▶ [DIRECTION]: Write down every entry below once more, exactly.

▶ [EXERCISE MATERIALS]:
····················
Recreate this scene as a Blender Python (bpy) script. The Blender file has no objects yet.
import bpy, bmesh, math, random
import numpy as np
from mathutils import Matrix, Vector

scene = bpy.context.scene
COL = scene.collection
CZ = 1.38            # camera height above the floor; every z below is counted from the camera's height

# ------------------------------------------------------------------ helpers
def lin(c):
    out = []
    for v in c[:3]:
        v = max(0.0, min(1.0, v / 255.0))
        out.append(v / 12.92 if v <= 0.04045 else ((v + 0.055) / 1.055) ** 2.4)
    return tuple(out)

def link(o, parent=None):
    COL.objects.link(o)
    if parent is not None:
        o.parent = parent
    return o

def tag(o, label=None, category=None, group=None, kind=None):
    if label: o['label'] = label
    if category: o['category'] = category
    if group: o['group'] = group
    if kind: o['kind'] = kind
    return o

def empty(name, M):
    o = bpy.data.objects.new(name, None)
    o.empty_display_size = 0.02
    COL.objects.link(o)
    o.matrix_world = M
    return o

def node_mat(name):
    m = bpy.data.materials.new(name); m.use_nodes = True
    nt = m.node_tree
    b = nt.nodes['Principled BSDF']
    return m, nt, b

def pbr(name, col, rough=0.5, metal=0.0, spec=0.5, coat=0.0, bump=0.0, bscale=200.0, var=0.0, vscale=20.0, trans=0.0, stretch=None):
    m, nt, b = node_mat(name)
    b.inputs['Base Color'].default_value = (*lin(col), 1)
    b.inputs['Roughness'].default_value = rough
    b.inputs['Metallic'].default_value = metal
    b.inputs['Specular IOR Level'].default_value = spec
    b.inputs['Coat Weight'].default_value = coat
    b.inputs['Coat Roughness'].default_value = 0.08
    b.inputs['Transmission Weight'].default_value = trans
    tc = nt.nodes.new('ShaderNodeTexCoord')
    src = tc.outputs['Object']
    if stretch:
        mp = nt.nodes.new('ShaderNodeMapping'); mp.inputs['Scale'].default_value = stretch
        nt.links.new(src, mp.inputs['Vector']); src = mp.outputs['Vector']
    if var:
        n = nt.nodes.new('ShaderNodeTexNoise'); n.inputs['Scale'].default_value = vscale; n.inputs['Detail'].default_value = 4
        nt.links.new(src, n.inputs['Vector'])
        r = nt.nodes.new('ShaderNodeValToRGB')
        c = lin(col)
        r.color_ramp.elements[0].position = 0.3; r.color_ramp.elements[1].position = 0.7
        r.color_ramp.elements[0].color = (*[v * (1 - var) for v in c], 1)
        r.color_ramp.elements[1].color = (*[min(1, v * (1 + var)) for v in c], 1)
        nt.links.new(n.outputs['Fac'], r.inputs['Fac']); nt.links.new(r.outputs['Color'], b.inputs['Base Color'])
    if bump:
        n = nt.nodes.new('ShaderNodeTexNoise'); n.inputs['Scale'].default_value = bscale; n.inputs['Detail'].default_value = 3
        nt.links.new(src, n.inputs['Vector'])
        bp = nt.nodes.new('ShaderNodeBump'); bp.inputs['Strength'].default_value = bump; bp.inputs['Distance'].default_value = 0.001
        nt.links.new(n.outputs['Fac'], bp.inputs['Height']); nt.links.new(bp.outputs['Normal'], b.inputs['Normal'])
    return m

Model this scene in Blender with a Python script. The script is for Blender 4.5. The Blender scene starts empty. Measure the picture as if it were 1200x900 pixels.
····················
▶ [RESULT OF THIS TASK]:
Recreate this scene as a Blender Python (bpy) script. The Blender file has no objects yet.
import bpy, bmesh, math, random
import numpy as np
from mathutils import Matrix, Vector

scene = bpy.context.scene
COL = scene.collection
CZ = 1.38            # camera height above the floor; every z below is counted from the camera's height

# ------------------------------------------------------------------ helpers
def lin(c):
    out = []
    for v in c[:3]:
        v = max(0.0, min(1.0, v / 255.0))
        out.append(v / 12.92 if v <= 0.04045 else ((v + 0.055) / 1.055) ** 2.4)
    return tuple(out)

def link(o, parent=None):
    COL.objects.link(o)
    if parent is not None:
        o.parent = parent
    return o

def tag(o, label=None, category=None, group=None, kind=None):
    if label: o['label'] = label
    if category: o['category'] = category
    if group: o['group'] = group
    if kind: o['kind'] = kind
    return o

def empty(name, M):
    o = bpy.data.objects.new(name, None)
    o.empty_display_size = 0.02
    COL.objects.link(o)
    o.matrix_world = M
    return o

def node_mat(name):
    m = bpy.data.materials.new(name); m.use_nodes = True
    nt = m.node_tree
    b = nt.nodes['Principled BSDF']
    return m, nt, b

def pbr(name, col, rough=0.5, metal=0.0, spec=0.5, coat=0.0, bump=0.0, bscale=200.0, var=0.0, vscale=20.0, trans=0.0, stretch=None):
    m, nt, b = node_mat(name)
    b.inputs['Base Color'].default_value = (*lin(col), 1)
    b.inputs['Roughness'].default_value = rough
    b.inputs['Metallic'].default_value = metal
    b.inputs['Specular IOR Level'].default_value = spec
    b.inputs['Coat Weight'].default_value = coat
    b.inputs['Coat Roughness'].default_value = 0.08
    b.inputs['Transmission Weight'].default_value = trans
    tc = nt.nodes.new('ShaderNodeTexCoord')
    src = tc.outputs['Object']
    if stretch:
        mp = nt.nodes.new('ShaderNodeMapping'); mp.inputs['Scale'].default_value = stretch
        nt.links.new(src, mp.inputs['Vector']); src = mp.outputs['Vector']
    if var:
        n = nt.nodes.new('ShaderNodeTexNoise'); n.inputs['Scale'].default_value = vscale; n.inputs['Detail'].default_value = 4
        nt.links.new(src, n.inputs['Vector'])
        r = nt.nodes.new('ShaderNodeValToRGB')
        c = lin(col)
        r.color_ramp.elements[0].position = 0.3; r.color_ramp.elements[1].position = 0.7
        r.color_ramp.elements[0].color = (*[v * (1 - var) for v in c], 1)
        r.color_ramp.elements[1].color = (*[min(1, v * (1 + var)) for v in c], 1)
        nt.links.new(n.outputs['Fac'], r.inputs['Fac']); nt.links.new(r.outputs['Color'], b.inputs['Base Color'])
    if bump:
        n = nt.nodes.new('ShaderNodeTexNoise'); n.inputs['Scale'].default_value = bscale; n.inputs['Detail'].default_value = 3
        nt.links.new(src, n.inputs['Vector'])
        bp = nt.nodes.new('ShaderNodeBump'); bp.inputs['Strength'].default_value = bump; bp.inputs['Distance'].default_value = 0.001
        nt.links.new(n.outputs['Fac'], bp.inputs['Height']); nt.links.new(bp.outputs['Normal'], b.inputs['Normal'])
    return m

Model this scene in Blender with a Python script. The script is for Blender 4.5. The Blender scene starts empty. Measure the picture as if it were 1200x900 pixels.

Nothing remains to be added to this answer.